At issue was whether drug and gun evidence should be tossed because police found it while searching a man arrested on a warrant that had been withdrawn, the New York Times reports. Officers had relied on mistaken information in police files from a neighboring county.

A 1995 Supreme Court decision creates an exception to the exclusionary rule when arrests are made because of erroneous court records, the story explains. The case before the justices asks whether the prior ruling should be extended to cover mistaken police records.

Pamela S. Karlan argued that police errors should count against police, and that enforcing the exclusionary rule in this case will lead to better-kept police records.

Chief Justice John G. Roberts Jr. suggested that police may be struggling with technology and budget issues, according to the newspaper’s account. “They probably don’t have the latest version of WordPerfect, or whatever it is,” he said.

Karlan said those problems don’t justify an exception. “There’s not a Barney Fife defense to the violation of the Fourth Amendment,” she said.

The case is Herring v. United States. A second evidence case before the court yesterday, Arizona v. Gant, concerns whether police may search a car parked in a driveway after its driver was arrested on a warrant, handcuffed and placed in a squad car. The state argued the search was justified as being incident to arrest, Law.com reports.

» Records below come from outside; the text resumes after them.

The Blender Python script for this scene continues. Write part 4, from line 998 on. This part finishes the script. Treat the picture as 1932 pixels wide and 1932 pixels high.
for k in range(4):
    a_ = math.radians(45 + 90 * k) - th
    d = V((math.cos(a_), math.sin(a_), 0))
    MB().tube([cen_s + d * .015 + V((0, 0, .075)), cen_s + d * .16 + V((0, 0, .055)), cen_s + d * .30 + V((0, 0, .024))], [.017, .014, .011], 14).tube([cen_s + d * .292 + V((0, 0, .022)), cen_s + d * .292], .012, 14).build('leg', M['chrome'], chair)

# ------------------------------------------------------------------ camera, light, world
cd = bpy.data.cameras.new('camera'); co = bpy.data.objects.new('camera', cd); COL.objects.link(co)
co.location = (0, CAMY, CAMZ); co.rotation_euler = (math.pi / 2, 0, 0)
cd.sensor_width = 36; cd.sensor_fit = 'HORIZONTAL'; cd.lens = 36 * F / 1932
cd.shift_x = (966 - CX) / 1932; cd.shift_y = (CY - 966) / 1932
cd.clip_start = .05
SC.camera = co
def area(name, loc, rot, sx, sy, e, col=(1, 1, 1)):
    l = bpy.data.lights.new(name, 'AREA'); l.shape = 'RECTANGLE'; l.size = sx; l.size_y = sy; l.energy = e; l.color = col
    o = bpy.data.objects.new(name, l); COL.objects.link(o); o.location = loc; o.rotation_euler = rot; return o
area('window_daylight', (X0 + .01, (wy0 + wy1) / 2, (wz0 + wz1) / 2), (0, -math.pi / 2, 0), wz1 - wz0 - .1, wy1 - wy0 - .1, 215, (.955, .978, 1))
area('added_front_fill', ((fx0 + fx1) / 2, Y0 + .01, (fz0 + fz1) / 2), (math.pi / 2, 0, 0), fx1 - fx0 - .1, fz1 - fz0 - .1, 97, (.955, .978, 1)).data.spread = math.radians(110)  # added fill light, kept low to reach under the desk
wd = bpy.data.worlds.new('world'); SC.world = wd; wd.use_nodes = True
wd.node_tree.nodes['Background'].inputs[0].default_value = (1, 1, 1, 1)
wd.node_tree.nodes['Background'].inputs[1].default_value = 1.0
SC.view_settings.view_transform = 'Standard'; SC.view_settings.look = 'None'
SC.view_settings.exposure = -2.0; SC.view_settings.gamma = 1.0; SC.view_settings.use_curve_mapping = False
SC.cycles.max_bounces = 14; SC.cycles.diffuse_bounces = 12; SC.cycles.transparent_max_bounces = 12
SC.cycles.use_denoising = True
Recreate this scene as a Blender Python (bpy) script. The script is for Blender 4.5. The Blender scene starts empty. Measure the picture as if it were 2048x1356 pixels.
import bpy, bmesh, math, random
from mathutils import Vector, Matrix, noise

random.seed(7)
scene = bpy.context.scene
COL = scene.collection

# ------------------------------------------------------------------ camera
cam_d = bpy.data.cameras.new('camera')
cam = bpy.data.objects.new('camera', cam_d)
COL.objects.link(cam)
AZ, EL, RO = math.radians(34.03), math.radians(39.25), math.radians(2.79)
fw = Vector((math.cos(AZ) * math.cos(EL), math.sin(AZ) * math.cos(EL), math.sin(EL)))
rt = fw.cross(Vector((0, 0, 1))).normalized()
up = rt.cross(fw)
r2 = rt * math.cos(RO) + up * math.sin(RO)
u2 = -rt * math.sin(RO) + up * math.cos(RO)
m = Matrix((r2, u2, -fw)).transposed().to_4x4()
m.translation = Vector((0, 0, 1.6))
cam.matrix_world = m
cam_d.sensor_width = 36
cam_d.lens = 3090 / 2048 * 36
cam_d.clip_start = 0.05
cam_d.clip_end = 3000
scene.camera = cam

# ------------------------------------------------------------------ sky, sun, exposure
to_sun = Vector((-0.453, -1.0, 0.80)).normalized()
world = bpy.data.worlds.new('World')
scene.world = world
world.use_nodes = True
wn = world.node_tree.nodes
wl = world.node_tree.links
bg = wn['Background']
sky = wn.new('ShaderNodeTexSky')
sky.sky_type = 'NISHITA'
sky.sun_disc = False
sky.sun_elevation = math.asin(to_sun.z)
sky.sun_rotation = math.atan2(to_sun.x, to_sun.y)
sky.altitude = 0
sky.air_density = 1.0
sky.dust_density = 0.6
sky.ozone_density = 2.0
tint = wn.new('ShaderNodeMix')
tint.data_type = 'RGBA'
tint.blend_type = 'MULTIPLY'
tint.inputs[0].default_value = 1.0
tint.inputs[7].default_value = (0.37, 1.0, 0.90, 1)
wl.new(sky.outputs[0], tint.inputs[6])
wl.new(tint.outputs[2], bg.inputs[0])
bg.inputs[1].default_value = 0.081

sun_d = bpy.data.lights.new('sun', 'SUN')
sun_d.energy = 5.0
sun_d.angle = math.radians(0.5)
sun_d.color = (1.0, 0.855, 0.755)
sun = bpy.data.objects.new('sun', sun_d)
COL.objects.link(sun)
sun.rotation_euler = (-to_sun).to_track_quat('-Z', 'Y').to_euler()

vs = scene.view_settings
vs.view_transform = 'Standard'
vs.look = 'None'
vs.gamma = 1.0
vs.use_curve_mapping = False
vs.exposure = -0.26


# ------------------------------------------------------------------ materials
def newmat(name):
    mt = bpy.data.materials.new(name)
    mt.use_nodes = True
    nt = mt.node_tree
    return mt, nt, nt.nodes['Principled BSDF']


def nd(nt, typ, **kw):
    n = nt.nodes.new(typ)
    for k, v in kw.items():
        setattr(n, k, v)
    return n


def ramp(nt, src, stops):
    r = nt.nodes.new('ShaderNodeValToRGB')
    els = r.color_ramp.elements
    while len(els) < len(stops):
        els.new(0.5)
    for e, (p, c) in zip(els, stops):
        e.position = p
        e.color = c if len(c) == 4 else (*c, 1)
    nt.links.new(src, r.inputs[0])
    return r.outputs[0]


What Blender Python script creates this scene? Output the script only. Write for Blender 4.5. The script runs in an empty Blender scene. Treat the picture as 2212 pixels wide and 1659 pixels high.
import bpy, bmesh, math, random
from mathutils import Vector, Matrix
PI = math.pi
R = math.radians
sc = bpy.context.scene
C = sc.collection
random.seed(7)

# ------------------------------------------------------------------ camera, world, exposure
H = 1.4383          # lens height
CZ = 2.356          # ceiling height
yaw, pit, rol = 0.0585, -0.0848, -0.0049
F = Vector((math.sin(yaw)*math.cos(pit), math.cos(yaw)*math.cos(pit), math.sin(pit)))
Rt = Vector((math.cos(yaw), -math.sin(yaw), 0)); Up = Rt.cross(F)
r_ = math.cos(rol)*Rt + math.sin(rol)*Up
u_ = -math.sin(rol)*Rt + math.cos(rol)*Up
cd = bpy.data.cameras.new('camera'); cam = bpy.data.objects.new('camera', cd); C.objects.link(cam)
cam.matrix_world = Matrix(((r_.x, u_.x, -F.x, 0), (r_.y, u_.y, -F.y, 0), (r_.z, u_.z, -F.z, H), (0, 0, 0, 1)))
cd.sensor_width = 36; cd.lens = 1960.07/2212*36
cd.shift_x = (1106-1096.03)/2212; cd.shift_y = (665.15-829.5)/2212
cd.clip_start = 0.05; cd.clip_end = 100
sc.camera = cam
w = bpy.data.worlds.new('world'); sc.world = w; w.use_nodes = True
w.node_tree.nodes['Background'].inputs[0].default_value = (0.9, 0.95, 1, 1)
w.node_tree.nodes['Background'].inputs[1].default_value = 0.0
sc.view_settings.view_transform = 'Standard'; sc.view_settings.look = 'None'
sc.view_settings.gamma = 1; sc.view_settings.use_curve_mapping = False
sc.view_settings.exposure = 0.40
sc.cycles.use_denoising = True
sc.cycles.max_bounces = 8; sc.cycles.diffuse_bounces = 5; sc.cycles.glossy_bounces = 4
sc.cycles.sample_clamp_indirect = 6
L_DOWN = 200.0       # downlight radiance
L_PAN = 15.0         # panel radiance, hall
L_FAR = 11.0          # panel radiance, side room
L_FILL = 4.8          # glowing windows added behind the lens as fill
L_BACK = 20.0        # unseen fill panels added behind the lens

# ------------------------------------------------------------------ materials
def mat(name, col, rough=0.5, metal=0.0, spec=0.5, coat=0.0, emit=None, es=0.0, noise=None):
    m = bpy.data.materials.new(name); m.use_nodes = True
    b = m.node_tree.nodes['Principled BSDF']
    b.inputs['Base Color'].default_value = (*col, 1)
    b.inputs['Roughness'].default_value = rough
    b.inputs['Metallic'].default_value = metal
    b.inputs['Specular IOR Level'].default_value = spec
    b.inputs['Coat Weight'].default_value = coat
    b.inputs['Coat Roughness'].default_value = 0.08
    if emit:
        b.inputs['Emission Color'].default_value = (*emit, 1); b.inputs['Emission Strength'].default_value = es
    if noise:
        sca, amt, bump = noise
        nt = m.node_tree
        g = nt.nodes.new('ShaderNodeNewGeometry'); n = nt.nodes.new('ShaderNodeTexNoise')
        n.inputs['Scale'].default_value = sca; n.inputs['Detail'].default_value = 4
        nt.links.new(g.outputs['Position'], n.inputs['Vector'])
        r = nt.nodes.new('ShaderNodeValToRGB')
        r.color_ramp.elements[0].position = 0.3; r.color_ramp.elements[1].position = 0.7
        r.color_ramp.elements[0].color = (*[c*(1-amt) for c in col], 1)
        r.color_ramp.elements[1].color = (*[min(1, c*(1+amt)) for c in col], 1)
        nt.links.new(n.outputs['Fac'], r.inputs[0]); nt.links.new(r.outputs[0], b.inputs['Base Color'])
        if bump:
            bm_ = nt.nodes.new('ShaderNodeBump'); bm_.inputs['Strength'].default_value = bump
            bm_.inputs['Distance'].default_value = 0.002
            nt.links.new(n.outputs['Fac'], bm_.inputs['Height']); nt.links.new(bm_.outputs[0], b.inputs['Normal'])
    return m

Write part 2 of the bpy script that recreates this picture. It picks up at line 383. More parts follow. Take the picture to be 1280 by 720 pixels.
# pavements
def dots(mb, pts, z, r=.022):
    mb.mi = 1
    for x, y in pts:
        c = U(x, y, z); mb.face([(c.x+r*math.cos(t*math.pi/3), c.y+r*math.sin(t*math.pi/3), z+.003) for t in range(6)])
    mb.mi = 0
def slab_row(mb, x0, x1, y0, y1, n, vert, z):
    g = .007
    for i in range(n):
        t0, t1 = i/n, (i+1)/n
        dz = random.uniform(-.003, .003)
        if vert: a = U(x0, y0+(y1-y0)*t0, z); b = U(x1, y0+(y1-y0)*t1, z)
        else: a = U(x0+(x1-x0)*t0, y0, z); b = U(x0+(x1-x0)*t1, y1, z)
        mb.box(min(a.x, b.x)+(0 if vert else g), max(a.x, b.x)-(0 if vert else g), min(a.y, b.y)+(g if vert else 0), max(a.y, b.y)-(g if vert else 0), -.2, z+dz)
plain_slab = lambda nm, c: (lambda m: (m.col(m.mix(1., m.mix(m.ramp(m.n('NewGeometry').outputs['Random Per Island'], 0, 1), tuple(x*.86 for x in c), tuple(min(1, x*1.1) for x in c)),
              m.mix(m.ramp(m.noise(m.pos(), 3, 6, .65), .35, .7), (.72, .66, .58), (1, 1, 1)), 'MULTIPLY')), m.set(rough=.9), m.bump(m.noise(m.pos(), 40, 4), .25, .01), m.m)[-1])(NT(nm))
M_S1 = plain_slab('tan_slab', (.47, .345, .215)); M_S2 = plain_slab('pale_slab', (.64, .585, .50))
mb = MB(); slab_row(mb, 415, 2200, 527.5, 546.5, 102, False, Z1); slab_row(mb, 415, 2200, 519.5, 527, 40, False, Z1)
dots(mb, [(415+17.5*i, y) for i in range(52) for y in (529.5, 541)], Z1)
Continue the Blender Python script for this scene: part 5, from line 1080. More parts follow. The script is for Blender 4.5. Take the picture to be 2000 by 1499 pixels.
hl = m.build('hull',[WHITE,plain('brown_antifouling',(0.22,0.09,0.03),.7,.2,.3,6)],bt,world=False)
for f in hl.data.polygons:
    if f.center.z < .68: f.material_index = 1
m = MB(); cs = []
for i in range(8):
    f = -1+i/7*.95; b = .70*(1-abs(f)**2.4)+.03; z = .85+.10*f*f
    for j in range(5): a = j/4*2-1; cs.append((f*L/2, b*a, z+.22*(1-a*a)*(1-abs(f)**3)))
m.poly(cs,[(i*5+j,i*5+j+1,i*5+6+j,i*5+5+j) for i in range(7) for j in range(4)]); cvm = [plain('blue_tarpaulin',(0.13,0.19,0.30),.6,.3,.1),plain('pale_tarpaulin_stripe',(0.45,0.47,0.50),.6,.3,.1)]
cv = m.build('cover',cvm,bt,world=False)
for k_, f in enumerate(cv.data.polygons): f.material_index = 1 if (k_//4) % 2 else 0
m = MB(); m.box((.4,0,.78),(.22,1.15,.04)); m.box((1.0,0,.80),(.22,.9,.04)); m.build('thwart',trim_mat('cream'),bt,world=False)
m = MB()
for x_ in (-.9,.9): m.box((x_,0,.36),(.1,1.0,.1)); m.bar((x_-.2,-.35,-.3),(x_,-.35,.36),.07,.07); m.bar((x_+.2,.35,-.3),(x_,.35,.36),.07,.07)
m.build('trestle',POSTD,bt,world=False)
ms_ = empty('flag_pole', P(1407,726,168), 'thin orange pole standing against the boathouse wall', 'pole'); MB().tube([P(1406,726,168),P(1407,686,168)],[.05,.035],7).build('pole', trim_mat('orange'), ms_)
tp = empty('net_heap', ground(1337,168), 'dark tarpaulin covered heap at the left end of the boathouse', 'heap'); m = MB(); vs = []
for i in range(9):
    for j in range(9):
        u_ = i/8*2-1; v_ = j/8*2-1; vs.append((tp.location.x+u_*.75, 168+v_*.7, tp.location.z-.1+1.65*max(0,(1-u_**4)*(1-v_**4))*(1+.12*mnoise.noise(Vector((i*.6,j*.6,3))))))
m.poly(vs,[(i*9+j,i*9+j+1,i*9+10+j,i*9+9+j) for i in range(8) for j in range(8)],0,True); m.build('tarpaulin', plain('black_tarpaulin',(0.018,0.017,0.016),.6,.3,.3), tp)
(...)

The Daily Journal (sub. req.) reports that the justices appeared reluctant to suppress the evidence in the first case, but some justices appeared to have a problem with the search in the car case. Several justices noted that the rule allowing a car search incident to arrest rests on a rationale that the offender may pose a continuing threat—a rationale not present in the case of the handcuffed suspect in the back of a police car.